Where did you meet these migrants? Where do they leave from? 

Some of them I met in Paris where they pass through or arrive when I was in residence at the Cité des Arts. And many of them are in Douala because I am in a neighbourhood where there are a lot of migrants; people who want to leave, others who have come back and want to leave again. I’m immersed in these stories. That’s what prompted me to set up a new project, « El Consquitador », inspired by the age of Discovery. How I divert these events that took place between the 14th and 17th centuries to connect them to what is happening now. When Europeans left their continent for elsewhere, they were considered explorers, conquistadors. They went with weapons to conquer space. Today « explorers » do not leave their country with weapons, but for dreams of a better life. They will travel with ideas, pickaxes, shovels, and many tools that relate to work. I have made a series of photos where migrants are with army uniforms and work tools and I will work on new maps mixing those of the past centuries with those of today. 

What other works are you currently working on that are still linked to imaginary cartographies? 
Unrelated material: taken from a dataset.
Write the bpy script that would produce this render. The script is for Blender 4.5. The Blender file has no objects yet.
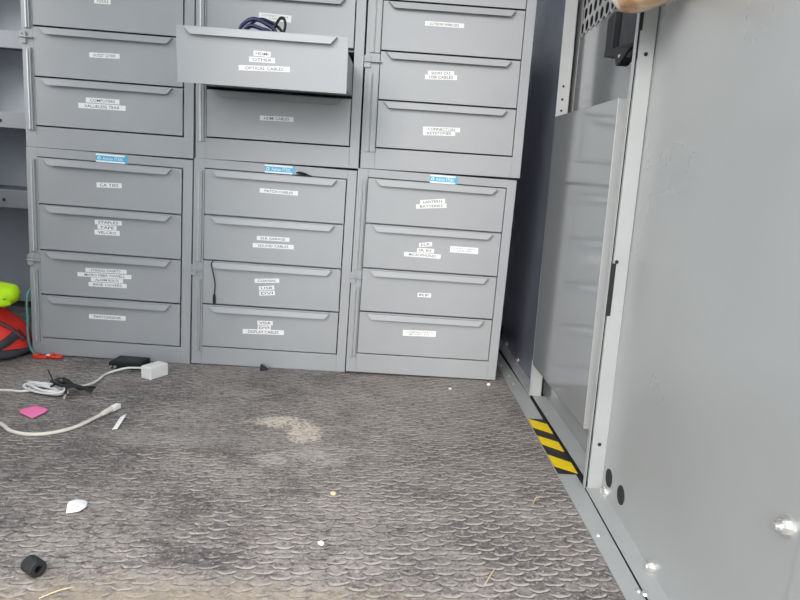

I have been working on a project I called « Djoudjou Connection » inspired by rituals linked to migration in Niger. I question the relationship between ritual practices and displacement. How do women in particular become dependent on the so-called « mama », the godmother who finances the girl’s displacement by promising her that she will go to the best schools, that she will work, although she ends up in a prostitution network. So I thought about the condition of migrant women.

Jean David Nkot

What are the upcoming projects? 

Everything is kind of on hold for the moment because of the current crisis. But anyway, it is the art-work that makes the exhibitions. So we continue to create. The exhibitions will come when it’s time.  Even though my paintings are now in galleries, or are sold commercially, my painting is still a battle, as Picasso saw it: it’s an object of war.